Even the footnotes are funny. On the topic of birth certificates in presidential campaigns, Footnote 14 reads: “While President Obama isn’t from Kenya, he is a Keynesian – so you can see where the confusion arises.”
And the Supreme Court is not spared from O’Rourke’s pithy wrath. Footnote 15 states: “Driehaus voted for Obamacare, which the Susan B. Anthony List said was the equivalent of voting for taxpayer funded abortion. Amici are unsure how true the allegation is given that the healthcare law seems to change daily, but it certainly isn’t as “truthy” as calling a mandate a tax.”

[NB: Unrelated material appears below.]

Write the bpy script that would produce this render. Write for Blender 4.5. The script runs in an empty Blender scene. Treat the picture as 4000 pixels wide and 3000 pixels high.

Along with being the kind of funny you’d pay good money to download on Kindle, O’Rourke’s brief is right: “Ohio’s ban of lies and damn lies is inconsistent with the First Amendment.”
O’Rourke’s latest book is about the Baby Boom generation. His Supreme Court brief has its foundation in certain values and life experiences of our era. Remember, we’re the age group that learned more about politics and government from Pat Paulsen than we did from Pat Moynihan.
(Note to Stephen Colbert and Jon Stewart fans – in the beginning there was Pat Paulsen.)
We reject a law criminalizing false statements made “with the intent of impacting the outcome of an election.” And, in fact, we revel in political false statements, often laughing at them with the sophomoric lack of political correctness normally attributed to frat boys drunk on hooch.
After reading the brief several times, I contacted a well-known First Amendment lawyer in Cincinnati who is familiar with the case. He said that O’Rourke’s Constitutional arguments are right on point, but paused before commenting on the facts of the case.
“They’re a bunch of assholes,” he said of the folks involved with the Susan B. Anthony List.
And in the end, isn’t that the point? Free speech – even the political lies of assholes – should be protected.